When Republican presidential candidates spoke about immigration and the border during last night’s debate, they devoted little time to the very real ways immigrants benefit the country. Instead, they leaned into catastrophic rhetoric and harsh proposals.
“Every county in America is now a border county,” claimed Sen. Tim Scott (R–S.C.). “Right now, Americans are not safe,” said former South Carolina Gov. Nikki Haley during remarks about border crossings, proposing a “catch and deport” policy. Entrepreneur Vivek Ramaswamy went so far as to suggest a likely unconstitutional plan to end “birthright citizenship for the kids of illegal immigrants” here. “We want you here in this country to fill the 6 million vacant jobs we have, but only if you come here to follow the law,” said former New Jersey Gov. Chris Christie, failing to explain just how difficult it is for willing workers to immigrate here legally. Haley and former Vice President Mike Pence both nodded to the need to fix the broken immigration system, but they never got more specific than that.
The overarching tone on the issue was disappointing—and it was downright contradictory, given the debate venue. Though the candidates spoke from the Ronald Reagan Presidential Library and Museum, their rhetoric had little in common with the way the 40th president talked about immigration.
“Unique among nations, we draw our people—our strength—from every country and every corner of the world,” said Reagan, calling the ability to attract newcomers “one of the most important sources of America’s greatness.” Immigrants help ensure that the U.S. remains “a nation forever young, forever bursting with energy and new ideas, and always on the cutting edge, always leading the world to the next frontier,” he continued. “If we ever closed the door to new Americans, our leadership in the world would soon be lost.”
It was the last speech he delivered as president and it was, as some have called it, a “love letter to immigrants.” And though he made no distinction between “legal” and “illegal,” Reagan was broadly willing to treat immigrants with humanity.
“Rather than talking about putting up a fence, why don’t we work out some recognition of our mutual problems, make it possible for them to come here legally with a work permit?” he said during the 1980 Republican primary debate. Four years later, during a presidential debate with Democratic candidate Walter Mondale, he explained, “I believe in the idea of amnesty for those who have put down roots and lived here, even though sometime back they may have entered illegally.” Reagan would follow through on that statement by signing an amnesty bill into law in 1986. Any immigrant who entered the U.S. prior to 1982 was made eligible for a pathway to citizenship, ultimately extending amnesty to nearly 3 million immigrants.
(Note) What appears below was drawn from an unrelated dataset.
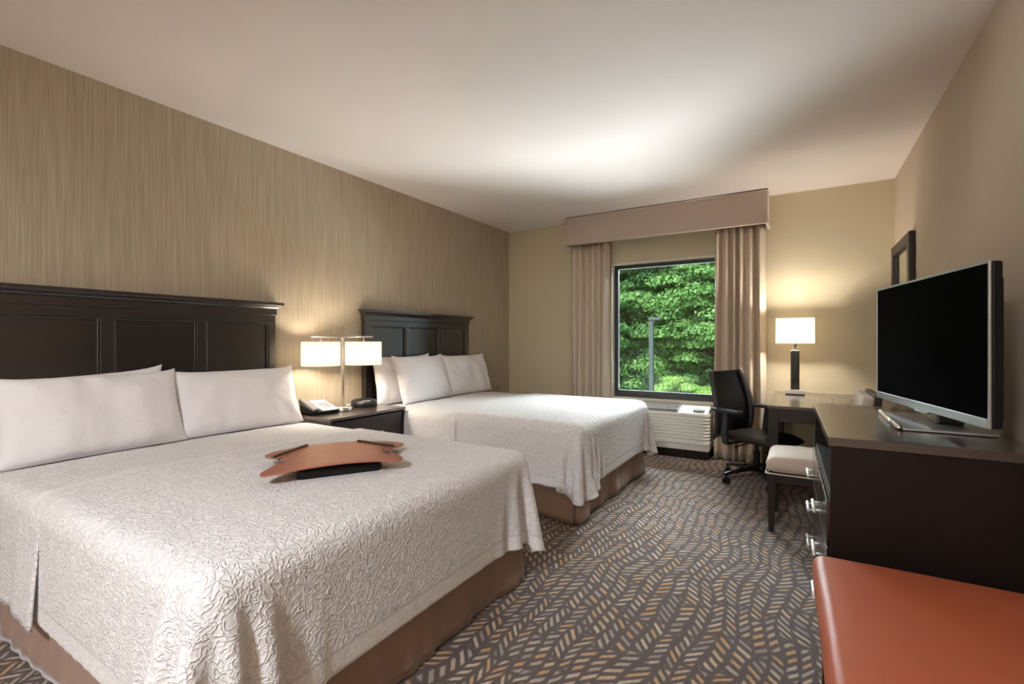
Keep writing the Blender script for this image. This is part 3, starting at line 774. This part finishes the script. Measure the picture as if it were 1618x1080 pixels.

“The legalization provisions in this act will go far to improve the lives of a class of individuals who now must hide in the shadows,” Reagan said on the day he signed the Immigration Reform and Control Act (IRCA). “Very soon many of these men and women will be able to step into the sunlight and, ultimately, if they choose, they may become Americans.”
The IRCA had its carrots and its sticks: It granted amnesty, but it was also designed to penalize employers for hiring undocumented immigrants. The law “was largely considered unsuccessful because the strict sanctions on employers were stripped out of the bill for passage,” noted NPR in 2010. “The law also didn’t include a mechanism to allow for the legal entry of low-skilled foreign workers,” noted The Arizona Republic‘s Dan Nowicki in 2018, “so when the U.S. economy boomed in the 1990s and early 2000s, the labor demands were met by new undocumented immigrants.”
There are plenty of reasons to criticize the IRCA and its intentions. Failing to establish a generous legal pathway for workers was a huge mistake. Still, the law provides important insight into Reagan’s willingness to dignify both legal and illegal immigrants, and it helps highlight just how far the modern GOP is from his stance.
It’s now more politically expedient for Republican candidates to call for mass deportations than to push for specific, meaningful immigration reform or talk as glowingly about immigrants as Reagan did in the 1980s. That’s a shame—and as Reagan warned in that final speech, “our leadership in the world” could “soon be lost” because of it.